Eurovision 2015: What’s Another Year – of statistics?

by Richard West-Soley 3,898 views

For statistics fans, the Eurovision Song Contest has always been a treasure trove of factoids. The show’s long history has provided an abundance of firsts and worsts, with each year adding to the layers of rich data. 2015 is no exception, and an initial analysis throws up some statistical gems.

At the top…

For the first time, a non-winning song scored over 300 points; Russia managed to keep up almost all the way with Sweden, both of them making three centuries before the end of the final voting this year. In fact, the entire top three managed to score 292 or more each – another first in Eurovision history, and a sign of how close a fight the battle was between the top three favourites this year. However, Måns’ 365 points, although impressive, are only the third highest Eurovision score ever, a short way behind Alexander Rybak’s 2009 tally of 387 and Loreen’s 372 points in 2012. Interestingly, all three of the highest Eurovision Song Contest scores ever come from two Scandinavian countries.

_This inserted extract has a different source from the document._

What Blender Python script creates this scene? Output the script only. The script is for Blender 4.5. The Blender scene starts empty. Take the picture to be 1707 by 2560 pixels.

Of the 2320 points available from all 40 countries, the top three managed to hog an impressive 41% of them. Bring in the top five, and they account for almost 60% of the total points available. For comparison, in 2014, the top three scooped 35% of the total final points, and the top five just 50%. This points to a real clustering of the top favourites this year, with the reverse effect that fewer points were needed to break the top ten; Bojana managed 10th with just 53 points, whereas Ruth Lorenzo needed 74 to do the same in 2014. In fact, 53 points would have placed Bojana just 16th amongst last year’s finalists.

…and at the bottom

A tied last place in the final – in which the tying countries could not be separated – has not happened since 1997, when Norway and Portugal both landed on zero. A tie on points for last place did occur in 2008, when the UK, Germany and Poland ended up with 14 points each, but they could be separated by traditional tie-break rules, leaving the UK on last place that year.

Despite a record number of songs in the grand final, the tied last placing means that still, no country has beaten the record of 26th place as the worst placing ever in a Eurovision Song Contest final. The UK (2003), Norway (2012), Ireland (2013) and France (2014) share this inauspicious accolade. However, no host country has ever scored zero until this year; we have to go back to 1958 to find anything comparable, when the Netherlands’ Corry Brokken scored just one point, and joint last place, in Hilversum.

The zero itself, of course, last made its appearance in 2003 for the UK’s Jemini, and has become relatively rare since the number of voting countries has risen steadily. By adding another zero to its tally of scores this year, Austria now ties with Norway for the dubious title of ‘most nil points scored’ – both have now failed to win a single point on four occasions each. Norway, however, hangs onto its record for the number of last places.

Vote swapping (and denying)

Greece and Cyprus did not swap the douze this year; however, this has happened more often than Eurovision lore would have us believe (for instance, in 1990, the two countries swapped even lower amounts than in 2015). More remarkable in Vienna was the anti-vote-swapping of the Azeri and Armenian jurors. All five jurors from each one awarded the other country a damning 26th place. While FYR Macedonia and Montenegro had their jury results thrown out for ‘ratio’ irregularities, Azerbaijan and Armenia seem to have escaped that same fate for a rather suspect political detail in their voting.

Countless other oddities undoubtedly hide in the figures for 2015, as well as the glaring ones outlined above; as fans pore over the minutiae in weeks to come, expect the factoids to pile up!